• Exercise inputs:
▬▬▬▬▬▬▬▬▬▬

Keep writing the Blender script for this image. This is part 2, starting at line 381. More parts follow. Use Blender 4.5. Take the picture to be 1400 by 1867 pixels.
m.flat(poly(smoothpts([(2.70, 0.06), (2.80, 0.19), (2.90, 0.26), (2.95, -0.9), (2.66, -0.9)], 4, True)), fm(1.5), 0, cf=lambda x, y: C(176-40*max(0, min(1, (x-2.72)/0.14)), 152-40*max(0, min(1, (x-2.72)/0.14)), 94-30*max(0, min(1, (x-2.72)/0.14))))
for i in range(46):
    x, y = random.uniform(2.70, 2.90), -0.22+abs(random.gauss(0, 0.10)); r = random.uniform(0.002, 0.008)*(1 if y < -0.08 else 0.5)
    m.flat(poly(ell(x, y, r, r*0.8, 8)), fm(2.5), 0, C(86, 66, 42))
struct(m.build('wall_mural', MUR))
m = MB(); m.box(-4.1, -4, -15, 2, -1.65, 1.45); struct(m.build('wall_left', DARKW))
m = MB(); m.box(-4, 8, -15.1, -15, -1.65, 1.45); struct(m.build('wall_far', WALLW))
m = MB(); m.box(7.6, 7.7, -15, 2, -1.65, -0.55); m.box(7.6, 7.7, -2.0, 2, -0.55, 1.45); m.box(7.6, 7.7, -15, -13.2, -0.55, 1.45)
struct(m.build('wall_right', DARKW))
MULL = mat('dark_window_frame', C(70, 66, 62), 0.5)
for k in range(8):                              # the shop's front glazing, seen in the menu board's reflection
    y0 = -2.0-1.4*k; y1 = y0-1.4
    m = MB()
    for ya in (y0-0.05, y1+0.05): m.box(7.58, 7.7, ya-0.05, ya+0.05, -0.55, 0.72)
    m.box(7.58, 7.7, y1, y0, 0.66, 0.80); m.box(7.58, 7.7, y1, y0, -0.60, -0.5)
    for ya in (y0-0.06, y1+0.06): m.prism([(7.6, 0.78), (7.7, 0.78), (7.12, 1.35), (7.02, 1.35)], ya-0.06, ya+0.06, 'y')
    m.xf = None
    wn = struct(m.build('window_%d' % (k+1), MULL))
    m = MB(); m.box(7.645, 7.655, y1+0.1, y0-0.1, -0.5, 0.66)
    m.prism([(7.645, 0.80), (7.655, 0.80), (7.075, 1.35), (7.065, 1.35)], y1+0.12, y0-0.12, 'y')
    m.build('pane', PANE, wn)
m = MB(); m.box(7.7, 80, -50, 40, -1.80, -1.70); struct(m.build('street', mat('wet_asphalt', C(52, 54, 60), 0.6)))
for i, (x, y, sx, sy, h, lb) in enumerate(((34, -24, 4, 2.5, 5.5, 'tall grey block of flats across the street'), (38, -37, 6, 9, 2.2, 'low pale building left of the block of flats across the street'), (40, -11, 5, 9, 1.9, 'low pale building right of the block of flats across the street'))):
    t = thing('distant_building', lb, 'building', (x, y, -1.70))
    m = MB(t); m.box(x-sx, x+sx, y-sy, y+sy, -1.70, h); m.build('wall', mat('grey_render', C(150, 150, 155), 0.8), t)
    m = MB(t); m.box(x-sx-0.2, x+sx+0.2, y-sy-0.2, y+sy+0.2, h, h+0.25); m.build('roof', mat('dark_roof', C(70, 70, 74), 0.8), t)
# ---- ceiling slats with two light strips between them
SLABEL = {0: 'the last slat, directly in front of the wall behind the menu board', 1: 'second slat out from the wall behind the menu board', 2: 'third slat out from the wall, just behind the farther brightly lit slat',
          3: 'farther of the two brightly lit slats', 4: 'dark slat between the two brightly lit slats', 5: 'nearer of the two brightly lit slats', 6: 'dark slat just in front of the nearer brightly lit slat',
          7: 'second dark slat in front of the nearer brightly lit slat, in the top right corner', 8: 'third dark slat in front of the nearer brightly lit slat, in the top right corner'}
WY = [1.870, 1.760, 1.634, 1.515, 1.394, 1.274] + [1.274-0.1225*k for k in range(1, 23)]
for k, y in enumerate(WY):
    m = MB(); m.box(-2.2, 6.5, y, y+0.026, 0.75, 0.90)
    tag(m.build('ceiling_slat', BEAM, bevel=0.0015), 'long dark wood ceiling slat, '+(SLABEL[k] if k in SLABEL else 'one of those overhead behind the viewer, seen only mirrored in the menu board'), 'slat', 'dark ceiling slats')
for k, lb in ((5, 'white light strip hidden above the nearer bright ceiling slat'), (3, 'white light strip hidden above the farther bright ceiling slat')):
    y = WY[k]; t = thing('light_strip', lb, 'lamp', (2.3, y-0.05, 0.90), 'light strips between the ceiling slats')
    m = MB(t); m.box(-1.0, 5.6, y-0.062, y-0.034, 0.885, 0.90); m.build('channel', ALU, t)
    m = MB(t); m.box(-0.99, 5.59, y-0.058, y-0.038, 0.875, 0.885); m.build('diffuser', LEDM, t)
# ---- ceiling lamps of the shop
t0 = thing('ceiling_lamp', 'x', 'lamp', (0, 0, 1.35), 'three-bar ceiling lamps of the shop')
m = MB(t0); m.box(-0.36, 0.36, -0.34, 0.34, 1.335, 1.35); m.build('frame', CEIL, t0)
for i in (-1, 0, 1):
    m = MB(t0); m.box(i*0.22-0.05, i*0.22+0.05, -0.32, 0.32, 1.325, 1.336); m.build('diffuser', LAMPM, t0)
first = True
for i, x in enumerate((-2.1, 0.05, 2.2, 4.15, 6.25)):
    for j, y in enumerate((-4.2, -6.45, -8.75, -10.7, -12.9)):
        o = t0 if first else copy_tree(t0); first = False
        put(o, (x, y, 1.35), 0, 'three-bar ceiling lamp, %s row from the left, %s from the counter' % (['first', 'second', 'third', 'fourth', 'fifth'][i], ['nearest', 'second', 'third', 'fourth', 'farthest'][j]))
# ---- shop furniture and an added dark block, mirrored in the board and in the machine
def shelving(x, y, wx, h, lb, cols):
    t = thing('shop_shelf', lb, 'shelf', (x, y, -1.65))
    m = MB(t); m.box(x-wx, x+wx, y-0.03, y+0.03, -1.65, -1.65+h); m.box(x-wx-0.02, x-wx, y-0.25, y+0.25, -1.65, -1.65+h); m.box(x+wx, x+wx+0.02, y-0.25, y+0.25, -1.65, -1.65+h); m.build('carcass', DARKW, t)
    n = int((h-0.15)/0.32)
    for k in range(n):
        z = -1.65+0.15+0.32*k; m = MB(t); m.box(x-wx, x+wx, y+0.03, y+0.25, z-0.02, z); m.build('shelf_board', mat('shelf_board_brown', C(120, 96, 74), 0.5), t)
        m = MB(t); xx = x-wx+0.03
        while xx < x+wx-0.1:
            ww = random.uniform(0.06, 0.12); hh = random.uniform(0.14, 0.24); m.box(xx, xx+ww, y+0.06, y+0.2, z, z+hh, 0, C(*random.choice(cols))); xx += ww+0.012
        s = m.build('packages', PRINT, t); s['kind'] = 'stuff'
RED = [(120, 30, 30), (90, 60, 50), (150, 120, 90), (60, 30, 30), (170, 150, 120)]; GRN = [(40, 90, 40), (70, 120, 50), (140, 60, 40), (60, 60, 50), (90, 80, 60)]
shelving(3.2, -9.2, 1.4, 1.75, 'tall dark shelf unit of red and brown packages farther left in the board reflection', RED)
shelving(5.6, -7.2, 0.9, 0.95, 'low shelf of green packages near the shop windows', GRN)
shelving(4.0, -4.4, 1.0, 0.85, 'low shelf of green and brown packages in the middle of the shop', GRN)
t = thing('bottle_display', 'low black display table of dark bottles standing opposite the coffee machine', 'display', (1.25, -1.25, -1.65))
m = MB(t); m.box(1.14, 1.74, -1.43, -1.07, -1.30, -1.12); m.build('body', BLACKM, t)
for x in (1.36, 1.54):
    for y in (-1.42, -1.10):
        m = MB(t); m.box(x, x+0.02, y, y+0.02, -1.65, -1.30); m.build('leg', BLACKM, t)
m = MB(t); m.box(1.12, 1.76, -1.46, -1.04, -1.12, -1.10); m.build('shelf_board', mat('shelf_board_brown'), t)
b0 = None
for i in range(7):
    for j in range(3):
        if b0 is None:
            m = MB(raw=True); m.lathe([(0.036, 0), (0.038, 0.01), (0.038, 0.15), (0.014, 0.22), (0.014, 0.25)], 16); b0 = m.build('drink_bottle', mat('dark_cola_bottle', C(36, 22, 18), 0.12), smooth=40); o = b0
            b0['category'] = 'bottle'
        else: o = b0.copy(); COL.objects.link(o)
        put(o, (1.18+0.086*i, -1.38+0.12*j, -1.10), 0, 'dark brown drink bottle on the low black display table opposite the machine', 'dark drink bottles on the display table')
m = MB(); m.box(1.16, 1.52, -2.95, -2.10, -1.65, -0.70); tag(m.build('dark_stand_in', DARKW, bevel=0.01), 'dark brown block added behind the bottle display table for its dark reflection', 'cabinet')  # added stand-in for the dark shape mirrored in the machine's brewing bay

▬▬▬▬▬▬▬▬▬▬

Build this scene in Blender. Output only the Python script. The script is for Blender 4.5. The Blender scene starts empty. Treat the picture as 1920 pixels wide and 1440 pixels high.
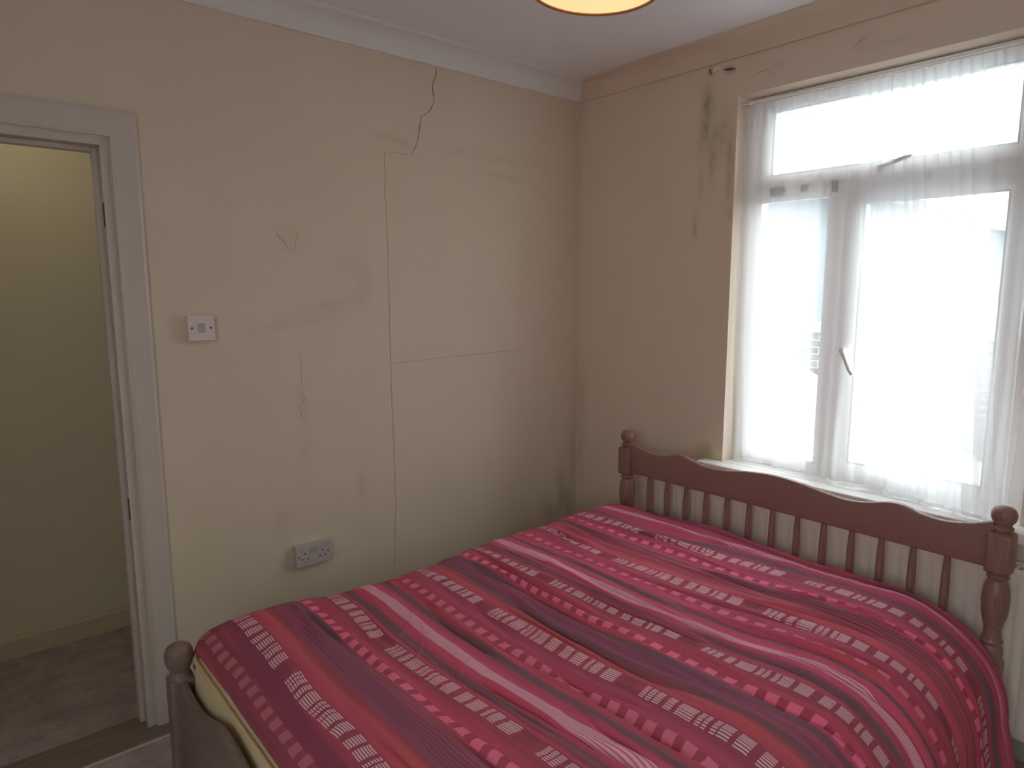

▬▬▬▬▬▬▬▬▬▬

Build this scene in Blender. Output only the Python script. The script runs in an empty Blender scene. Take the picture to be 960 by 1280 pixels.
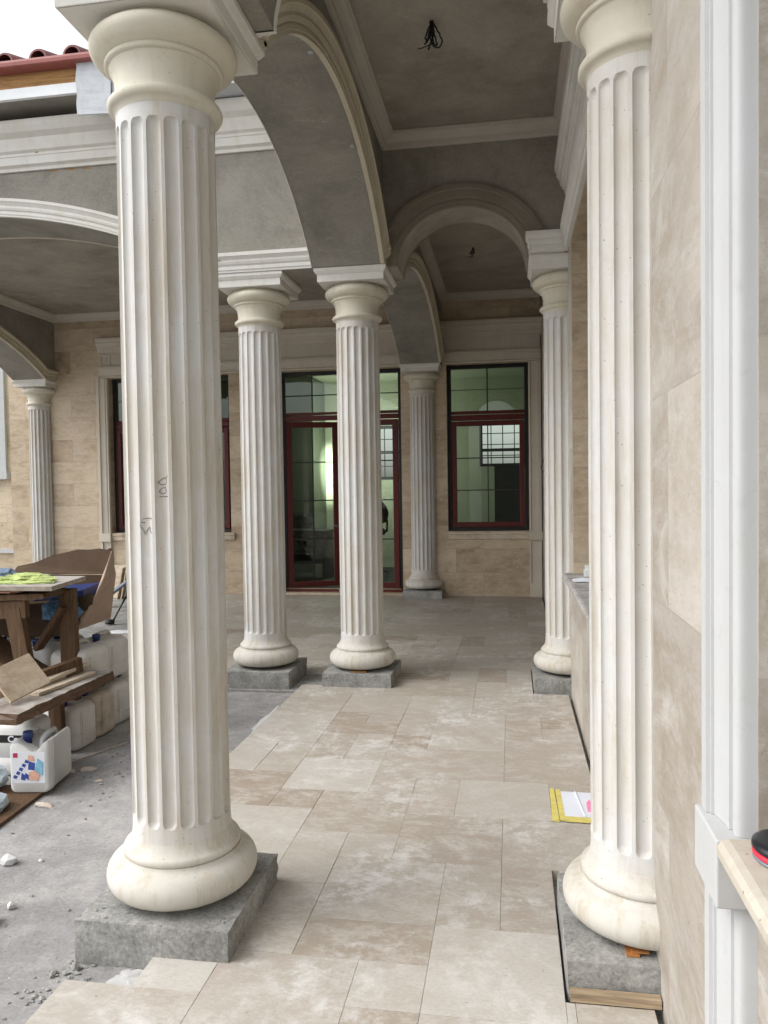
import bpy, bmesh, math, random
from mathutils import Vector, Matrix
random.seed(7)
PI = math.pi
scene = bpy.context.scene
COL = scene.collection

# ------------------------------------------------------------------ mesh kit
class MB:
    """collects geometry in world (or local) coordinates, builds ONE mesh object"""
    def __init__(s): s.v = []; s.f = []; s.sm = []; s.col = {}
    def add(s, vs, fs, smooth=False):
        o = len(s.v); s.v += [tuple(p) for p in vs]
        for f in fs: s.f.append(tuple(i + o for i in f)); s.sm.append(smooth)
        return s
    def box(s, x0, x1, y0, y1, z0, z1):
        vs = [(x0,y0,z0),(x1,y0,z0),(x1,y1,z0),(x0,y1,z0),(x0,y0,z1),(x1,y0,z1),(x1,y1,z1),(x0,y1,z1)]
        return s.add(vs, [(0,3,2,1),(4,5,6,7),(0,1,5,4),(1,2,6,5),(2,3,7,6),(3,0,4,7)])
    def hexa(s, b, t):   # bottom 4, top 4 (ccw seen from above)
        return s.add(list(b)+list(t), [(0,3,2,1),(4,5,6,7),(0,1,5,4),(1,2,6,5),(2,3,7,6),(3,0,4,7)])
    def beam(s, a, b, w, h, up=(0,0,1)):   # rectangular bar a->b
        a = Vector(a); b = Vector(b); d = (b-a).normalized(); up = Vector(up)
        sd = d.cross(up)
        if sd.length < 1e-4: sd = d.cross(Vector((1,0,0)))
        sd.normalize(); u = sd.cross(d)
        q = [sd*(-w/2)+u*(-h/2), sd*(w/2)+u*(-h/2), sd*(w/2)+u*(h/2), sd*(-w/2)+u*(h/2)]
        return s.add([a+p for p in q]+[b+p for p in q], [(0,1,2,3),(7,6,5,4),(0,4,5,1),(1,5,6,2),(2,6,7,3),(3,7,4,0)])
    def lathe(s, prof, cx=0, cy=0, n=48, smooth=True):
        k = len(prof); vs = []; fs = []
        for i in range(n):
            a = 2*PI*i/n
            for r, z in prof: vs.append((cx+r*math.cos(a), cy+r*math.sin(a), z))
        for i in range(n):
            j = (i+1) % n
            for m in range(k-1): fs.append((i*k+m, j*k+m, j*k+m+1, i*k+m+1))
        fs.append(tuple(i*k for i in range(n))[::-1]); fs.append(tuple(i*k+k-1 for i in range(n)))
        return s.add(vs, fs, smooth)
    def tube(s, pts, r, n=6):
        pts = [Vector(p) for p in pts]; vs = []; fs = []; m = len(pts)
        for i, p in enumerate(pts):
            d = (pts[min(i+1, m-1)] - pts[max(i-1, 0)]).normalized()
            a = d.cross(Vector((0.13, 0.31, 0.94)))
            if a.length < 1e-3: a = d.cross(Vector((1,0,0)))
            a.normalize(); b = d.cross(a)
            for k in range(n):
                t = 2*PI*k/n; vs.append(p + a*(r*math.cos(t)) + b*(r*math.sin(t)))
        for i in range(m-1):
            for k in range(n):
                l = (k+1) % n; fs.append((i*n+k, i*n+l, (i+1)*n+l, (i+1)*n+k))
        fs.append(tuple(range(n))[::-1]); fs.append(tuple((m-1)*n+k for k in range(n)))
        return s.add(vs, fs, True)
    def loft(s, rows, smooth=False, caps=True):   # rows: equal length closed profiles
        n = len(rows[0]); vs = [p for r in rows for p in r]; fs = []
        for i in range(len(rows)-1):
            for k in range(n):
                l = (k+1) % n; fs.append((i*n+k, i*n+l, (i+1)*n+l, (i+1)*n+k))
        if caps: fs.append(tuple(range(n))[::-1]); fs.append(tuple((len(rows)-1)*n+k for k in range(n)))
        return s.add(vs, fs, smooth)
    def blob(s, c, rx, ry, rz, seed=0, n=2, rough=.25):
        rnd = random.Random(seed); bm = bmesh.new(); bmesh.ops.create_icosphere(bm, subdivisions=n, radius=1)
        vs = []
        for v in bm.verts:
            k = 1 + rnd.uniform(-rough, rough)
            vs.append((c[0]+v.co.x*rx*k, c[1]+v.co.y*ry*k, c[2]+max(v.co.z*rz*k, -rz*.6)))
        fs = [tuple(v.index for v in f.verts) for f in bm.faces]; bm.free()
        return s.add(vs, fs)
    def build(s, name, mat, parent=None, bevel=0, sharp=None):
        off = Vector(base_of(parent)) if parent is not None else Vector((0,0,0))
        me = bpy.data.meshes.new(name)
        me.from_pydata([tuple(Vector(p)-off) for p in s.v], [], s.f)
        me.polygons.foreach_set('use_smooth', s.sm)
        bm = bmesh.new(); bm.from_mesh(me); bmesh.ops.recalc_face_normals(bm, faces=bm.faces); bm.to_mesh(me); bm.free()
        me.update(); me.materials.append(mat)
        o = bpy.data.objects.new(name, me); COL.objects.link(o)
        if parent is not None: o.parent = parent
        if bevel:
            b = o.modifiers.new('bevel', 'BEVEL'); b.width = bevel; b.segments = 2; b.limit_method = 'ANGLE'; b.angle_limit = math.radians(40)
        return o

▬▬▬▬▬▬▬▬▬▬

• Exercise: Reproduce exactly the section that begins with the line containing "by 1280 pixels." and ends with the line containing "COL = scene.collection". Both boundary lines belong in the copy, but pictures do not.

• Solved problem:
Build this scene in Blender. Output only the Python script. The script runs in an empty Blender scene. Take the picture to be 960 by 1280 pixels.
import bpy, bmesh, math, random
from mathutils import Vector, Matrix
random.seed(7)
PI = math.pi
scene = bpy.context.scene
COL = scene.collection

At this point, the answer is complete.